Auckland housing: Brown vs Smith

Nick Smith, freshly rejuvenated after is fall from grace, is now challenging Auckland council’s plan for compact housing.

Smith wants to increase the urban sprawl to deliver more land to private developers. This will do nothing to create more affordable housing or to defuse the housing bubble.  It will add to Auckland’s transport problems.  Those that can afford to will buy or rent near the main transport routes.  The less well-off will be increasingly marginalised in the outer areas, adding costs and time to their journeys to work or to seek work, to services, and leisure activities.  For some such  things will become increasingly inaccessible. Smith’s plans for urban sprawl an the weakening of the Resource Management Act will put extra pressures on the environment and transport, doing nothing to counter the impacts of climate change.

Simon Collins and Anne Gibson report in this morning’s NZ Herald online:

New Housing Minister Nick Smith is vowing to break the “stranglehold” of  Auckland Council’s policy of containing urban sprawl – a policy he says is “killing the dreams of Aucklanders” by driving up house prices. In his first major interview on how he plans to tackle the housing affordability issue handed to him in January’s Cabinet reshuffle, he said his focus would be on opening up land supply because land prices were the biggest factor putting home ownership out of reach of many Aucklanders. “There’s no question in my mind that we have to break through the stranglehold that the existing legal metropolitan urban limit has on land supply,” he said.
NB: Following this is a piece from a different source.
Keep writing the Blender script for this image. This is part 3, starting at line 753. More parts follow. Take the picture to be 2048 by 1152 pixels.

But Auckland Mayor Len Brown hit back last night, saying Dr Smith was advocating a flawed Los Angeles model of “suburban sprawl and unbridled land availability”. “I’m pretty disappointed in the minister’s positioning, and I am disappointed because it reflects a philosophy or view of city development, and particularly development of our city, that goes back to the forties and fifties,” he said.

The excellent Auckland Transport Blog has often made the case for a more compact Auckland, as in this post on a recent report which was,

paid for by the government and Auckland into the economic competitiveness of the NZ economy. … The report has been put together by Hong Kong-based Professor Michael Enright and another expert, Michael Porter.
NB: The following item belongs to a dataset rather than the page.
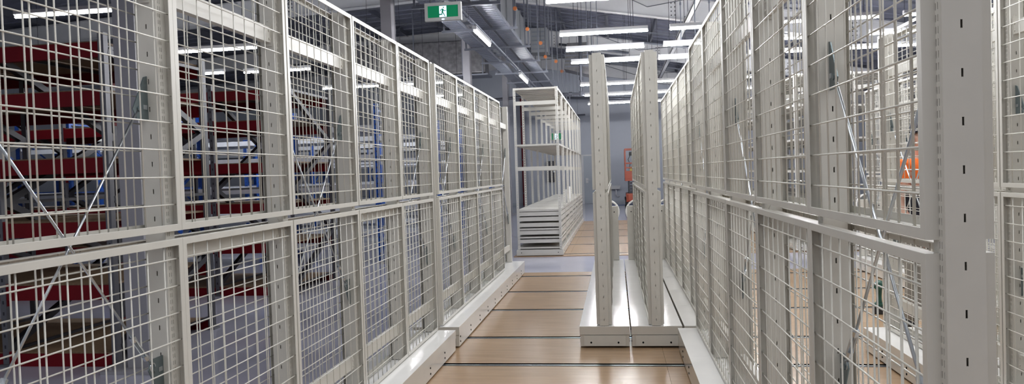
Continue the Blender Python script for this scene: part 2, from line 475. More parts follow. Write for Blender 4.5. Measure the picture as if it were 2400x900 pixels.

The post quotes Enright thus:

Professor Enright said Auckland’s first priority should be a mass transit system, including the city rail loop, followed by revitalising the CBD – calling the $45 million upgraded Aotea Square a “concrete jungle” – and an end to urban sprawl in favour of an “overall denser Auckland”.

mickysavage, responded to the RNZ report on Smith’s plans with this excellent comment:

And so Nick Smith wants to “smash” Auckland’s metropolitan urban limit even though it is shortly to be replaced by the “rural urban boundary” which he seems ok with. And the difference between the two? The MUL is slightly stronger and permits less development outside it’s boundary whereas the RUB will be slightly more permissive. But they are both designed to change Auckland into a compact urban form. The repercussions of not having a MUL are clear through experience throughout the world, more sprawl, more need to rely on a car for transport, a less economically viable city and destruction of fertile land as the city expands. Development becomes more expensive and environmental damage increases. Smith is using violent language to try and deflect criticism of the Government for not doing anything about housing affordability. Now they can blame Auckland Council. It was good for Len Brown to stand up to Smith this morning. But stand by as National gets ready to undermine environmental protection and Auckland’s right to design a unitary plan so that Auckland grows the way that locals want it to.

Smith’s plan will do nothing for housing affordability, is undemocratic, and is looking to over-ride the plans of the council, done in consultation with Aucklanders.  It aims to enable a further land grab by developers.